* _INSTRUCTION_
Extract all of the data and reproduce it precisely.

* _PROVIDED MATERIAL_
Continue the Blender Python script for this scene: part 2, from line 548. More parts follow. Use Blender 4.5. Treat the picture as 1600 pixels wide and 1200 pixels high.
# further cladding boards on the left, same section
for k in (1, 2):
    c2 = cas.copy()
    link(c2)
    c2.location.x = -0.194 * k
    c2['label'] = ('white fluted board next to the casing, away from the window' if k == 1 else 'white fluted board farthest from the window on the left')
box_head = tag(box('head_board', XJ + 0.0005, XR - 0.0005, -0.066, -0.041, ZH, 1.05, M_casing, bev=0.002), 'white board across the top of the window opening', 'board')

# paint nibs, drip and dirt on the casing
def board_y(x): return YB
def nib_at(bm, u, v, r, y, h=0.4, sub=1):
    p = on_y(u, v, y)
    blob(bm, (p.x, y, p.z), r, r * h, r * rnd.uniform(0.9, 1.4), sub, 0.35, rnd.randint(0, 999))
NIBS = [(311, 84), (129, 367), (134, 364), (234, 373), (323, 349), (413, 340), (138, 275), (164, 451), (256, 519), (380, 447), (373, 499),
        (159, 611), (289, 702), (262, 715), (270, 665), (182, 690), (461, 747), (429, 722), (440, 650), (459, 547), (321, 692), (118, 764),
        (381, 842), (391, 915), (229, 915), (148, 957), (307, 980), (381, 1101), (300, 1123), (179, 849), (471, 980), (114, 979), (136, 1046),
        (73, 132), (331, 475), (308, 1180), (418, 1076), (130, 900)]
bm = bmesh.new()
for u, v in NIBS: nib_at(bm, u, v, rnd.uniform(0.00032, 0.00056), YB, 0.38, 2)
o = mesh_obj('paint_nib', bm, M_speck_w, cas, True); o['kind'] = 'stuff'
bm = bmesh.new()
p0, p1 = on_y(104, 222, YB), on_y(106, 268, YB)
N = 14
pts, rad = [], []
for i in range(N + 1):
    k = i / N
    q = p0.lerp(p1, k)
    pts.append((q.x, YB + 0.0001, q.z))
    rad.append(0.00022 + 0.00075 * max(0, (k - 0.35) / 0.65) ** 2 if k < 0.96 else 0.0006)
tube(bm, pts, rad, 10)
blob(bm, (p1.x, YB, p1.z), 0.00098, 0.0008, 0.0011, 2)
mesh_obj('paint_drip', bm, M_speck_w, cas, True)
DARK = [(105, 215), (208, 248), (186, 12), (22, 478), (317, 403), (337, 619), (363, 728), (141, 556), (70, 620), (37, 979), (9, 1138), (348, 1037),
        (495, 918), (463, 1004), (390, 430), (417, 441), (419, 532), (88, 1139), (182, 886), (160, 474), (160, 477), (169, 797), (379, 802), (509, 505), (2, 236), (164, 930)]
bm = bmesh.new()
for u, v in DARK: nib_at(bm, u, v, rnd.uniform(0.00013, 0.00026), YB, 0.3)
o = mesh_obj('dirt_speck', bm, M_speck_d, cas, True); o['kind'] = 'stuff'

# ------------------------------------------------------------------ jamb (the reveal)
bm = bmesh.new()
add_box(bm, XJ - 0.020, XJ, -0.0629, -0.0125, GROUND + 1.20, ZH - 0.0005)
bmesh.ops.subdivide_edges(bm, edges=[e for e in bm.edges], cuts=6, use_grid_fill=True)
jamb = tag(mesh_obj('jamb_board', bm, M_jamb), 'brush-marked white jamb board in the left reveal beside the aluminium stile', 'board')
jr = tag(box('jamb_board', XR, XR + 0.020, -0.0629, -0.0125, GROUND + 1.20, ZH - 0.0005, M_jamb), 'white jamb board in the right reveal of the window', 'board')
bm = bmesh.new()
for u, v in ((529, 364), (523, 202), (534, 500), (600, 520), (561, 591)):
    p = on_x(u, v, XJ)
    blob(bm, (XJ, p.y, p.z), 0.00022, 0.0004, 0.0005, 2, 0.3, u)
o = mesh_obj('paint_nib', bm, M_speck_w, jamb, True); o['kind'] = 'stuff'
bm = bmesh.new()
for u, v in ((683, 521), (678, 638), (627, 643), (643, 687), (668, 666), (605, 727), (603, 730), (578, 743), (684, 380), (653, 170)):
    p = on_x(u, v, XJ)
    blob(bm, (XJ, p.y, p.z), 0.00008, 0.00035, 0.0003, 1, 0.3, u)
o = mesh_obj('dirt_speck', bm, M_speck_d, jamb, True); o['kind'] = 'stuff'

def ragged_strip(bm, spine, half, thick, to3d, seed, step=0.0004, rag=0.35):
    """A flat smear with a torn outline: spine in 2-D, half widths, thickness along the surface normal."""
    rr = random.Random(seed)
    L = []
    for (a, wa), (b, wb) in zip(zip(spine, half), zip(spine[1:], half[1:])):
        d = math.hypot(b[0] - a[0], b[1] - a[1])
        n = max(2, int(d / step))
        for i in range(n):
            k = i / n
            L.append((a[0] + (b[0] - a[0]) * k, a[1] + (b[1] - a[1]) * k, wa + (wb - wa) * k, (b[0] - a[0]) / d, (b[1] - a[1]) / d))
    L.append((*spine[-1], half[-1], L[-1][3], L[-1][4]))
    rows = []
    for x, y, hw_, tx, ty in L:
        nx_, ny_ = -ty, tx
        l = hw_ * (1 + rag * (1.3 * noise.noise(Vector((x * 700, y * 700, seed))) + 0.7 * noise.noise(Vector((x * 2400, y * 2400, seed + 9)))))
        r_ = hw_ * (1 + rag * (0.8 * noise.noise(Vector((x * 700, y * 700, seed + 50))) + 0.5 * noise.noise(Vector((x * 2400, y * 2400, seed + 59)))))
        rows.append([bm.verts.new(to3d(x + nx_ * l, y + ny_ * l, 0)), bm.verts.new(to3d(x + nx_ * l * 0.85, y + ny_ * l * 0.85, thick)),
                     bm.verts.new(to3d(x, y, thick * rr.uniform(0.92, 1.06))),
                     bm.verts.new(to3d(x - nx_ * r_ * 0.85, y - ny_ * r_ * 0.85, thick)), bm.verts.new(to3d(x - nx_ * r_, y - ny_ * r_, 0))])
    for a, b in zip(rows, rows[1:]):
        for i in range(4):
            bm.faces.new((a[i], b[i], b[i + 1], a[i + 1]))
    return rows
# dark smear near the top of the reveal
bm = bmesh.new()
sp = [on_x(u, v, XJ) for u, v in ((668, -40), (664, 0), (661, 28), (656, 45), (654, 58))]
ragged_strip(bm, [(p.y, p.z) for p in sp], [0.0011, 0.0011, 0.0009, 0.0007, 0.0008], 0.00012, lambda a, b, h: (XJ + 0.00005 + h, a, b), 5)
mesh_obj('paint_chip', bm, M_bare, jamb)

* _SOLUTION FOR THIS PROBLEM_
Continue the Blender Python script for this scene: part 2, from line 548. More parts follow. Use Blender 4.5. Treat the picture as 1600 pixels wide and 1200 pixels high.
# further cladding boards on the left, same section
for k in (1, 2):
    c2 = cas.copy()
    link(c2)
    c2.location.x = -0.194 * k
    c2['label'] = ('white fluted board next to the casing, away from the window' if k == 1 else 'white fluted board farthest from the window on the left')
box_head = tag(box('head_board', XJ + 0.0005, XR - 0.0005, -0.066, -0.041, ZH, 1.05, M_casing, bev=0.002), 'white board across the top of the window opening', 'board')

# paint nibs, drip and dirt on the casing
def board_y(x): return YB
def nib_at(bm, u, v, r, y, h=0.4, sub=1):
    p = on_y(u, v, y)
    blob(bm, (p.x, y, p.z), r, r * h, r * rnd.uniform(0.9, 1.4), sub, 0.35, rnd.randint(0, 999))
NIBS = [(311, 84), (129, 367), (134, 364), (234, 373), (323, 349), (413, 340), (138, 275), (164, 451), (256, 519), (380, 447), (373, 499),
        (159, 611), (289, 702), (262, 715), (270, 665), (182, 690), (461, 747), (429, 722), (440, 650), (459, 547), (321, 692), (118, 764),
        (381, 842), (391, 915), (229, 915), (148, 957), (307, 980), (381, 1101), (300, 1123), (179, 849), (471, 980), (114, 979), (136, 1046),
        (73, 132), (331, 475), (308, 1180), (418, 1076), (130, 900)]
bm = bmesh.new()
for u, v in NIBS: nib_at(bm, u, v, rnd.uniform(0.00032, 0.00056), YB, 0.38, 2)
o = mesh_obj('paint_nib', bm, M_speck_w, cas, True); o['kind'] = 'stuff'
bm = bmesh.new()
p0, p1 = on_y(104, 222, YB), on_y(106, 268, YB)
N = 14
pts, rad = [], []
for i in range(N + 1):
    k = i / N
    q = p0.lerp(p1, k)
    pts.append((q.x, YB + 0.0001, q.z))
    rad.append(0.00022 + 0.00075 * max(0, (k - 0.35) / 0.65) ** 2 if k < 0.96 else 0.0006)
tube(bm, pts, rad, 10)
blob(bm, (p1.x, YB, p1.z), 0.00098, 0.0008, 0.0011, 2)
mesh_obj('paint_drip', bm, M_speck_w, cas, True)
DARK = [(105, 215), (208, 248), (186, 12), (22, 478), (317, 403), (337, 619), (363, 728), (141, 556), (70, 620), (37, 979), (9, 1138), (348, 1037),
        (495, 918), (463, 1004), (390, 430), (417, 441), (419, 532), (88, 1139), (182, 886), (160, 474), (160, 477), (169, 797), (379, 802), (509, 505), (2, 236), (164, 930)]
bm = bmesh.new()
for u, v in DARK: nib_at(bm, u, v, rnd.uniform(0.00013, 0.00026), YB, 0.3)
o = mesh_obj('dirt_speck', bm, M_speck_d, cas, True); o['kind'] = 'stuff'

# ------------------------------------------------------------------ jamb (the reveal)
bm = bmesh.new()
add_box(bm, XJ - 0.020, XJ, -0.0629, -0.0125, GROUND + 1.20, ZH - 0.0005)
bmesh.ops.subdivide_edges(bm, edges=[e for e in bm.edges], cuts=6, use_grid_fill=True)
jamb = tag(mesh_obj('jamb_board', bm, M_jamb), 'brush-marked white jamb board in the left reveal beside the aluminium stile', 'board')
jr = tag(box('jamb_board', XR, XR + 0.020, -0.0629, -0.0125, GROUND + 1.20, ZH - 0.0005, M_jamb), 'white jamb board in the right reveal of the window', 'board')
bm = bmesh.new()
for u, v in ((529, 364), (523, 202), (534, 500), (600, 520), (561, 591)):
    p = on_x(u, v, XJ)
    blob(bm, (XJ, p.y, p.z), 0.00022, 0.0004, 0.0005, 2, 0.3, u)
o = mesh_obj('paint_nib', bm, M_speck_w, jamb, True); o['kind'] = 'stuff'
bm = bmesh.new()
for u, v in ((683, 521), (678, 638), (627, 643), (643, 687), (668, 666), (605, 727), (603, 730), (578, 743), (684, 380), (653, 170)):
    p = on_x(u, v, XJ)
    blob(bm, (XJ, p.y, p.z), 0.00008, 0.00035, 0.0003, 1, 0.3, u)
o = mesh_obj('dirt_speck', bm, M_speck_d, jamb, True); o['kind'] = 'stuff'

def ragged_strip(bm, spine, half, thick, to3d, seed, step=0.0004, rag=0.35):
    """A flat smear with a torn outline: spine in 2-D, half widths, thickness along the surface normal."""
    rr = random.Random(seed)
    L = []
    for (a, wa), (b, wb) in zip(zip(spine, half), zip(spine[1:], half[1:])):
        d = math.hypot(b[0] - a[0], b[1] - a[1])
        n = max(2, int(d / step))
        for i in range(n):
            k = i / n
            L.append((a[0] + (b[0] - a[0]) * k, a[1] + (b[1] - a[1]) * k, wa + (wb - wa) * k, (b[0] - a[0]) / d, (b[1] - a[1]) / d))
    L.append((*spine[-1], half[-1], L[-1][3], L[-1][4]))
    rows = []
    for x, y, hw_, tx, ty in L:
        nx_, ny_ = -ty, tx
        l = hw_ * (1 + rag * (1.3 * noise.noise(Vector((x * 700, y * 700, seed))) + 0.7 * noise.noise(Vector((x * 2400, y * 2400, seed + 9)))))
        r_ = hw_ * (1 + rag * (0.8 * noise.noise(Vector((x * 700, y * 700, seed + 50))) + 0.5 * noise.noise(Vector((x * 2400, y * 2400, seed + 59)))))
        rows.append([bm.verts.new(to3d(x + nx_ * l, y + ny_ * l, 0)), bm.verts.new(to3d(x + nx_ * l * 0.85, y + ny_ * l * 0.85, thick)),
                     bm.verts.new(to3d(x, y, thick * rr.uniform(0.92, 1.06))),
                     bm.verts.new(to3d(x - nx_ * r_ * 0.85, y - ny_ * r_ * 0.85, thick)), bm.verts.new(to3d(x - nx_ * r_, y - ny_ * r_, 0))])
    for a, b in zip(rows, rows[1:]):
        for i in range(4):
            bm.faces.new((a[i], b[i], b[i + 1], a[i + 1]))
    return rows
# dark smear near the top of the reveal
bm = bmesh.new()
sp = [on_x(u, v, XJ) for u, v in ((668, -40), (664, 0), (661, 28), (656, 45), (654, 58))]
ragged_strip(bm, [(p.y, p.z) for p in sp], [0.0011, 0.0011, 0.0009, 0.0007, 0.0008], 0.00012, lambda a, b, h: (XJ + 0.00005 + h, a, b), 5)
mesh_obj('paint_chip', bm, M_bare, jamb)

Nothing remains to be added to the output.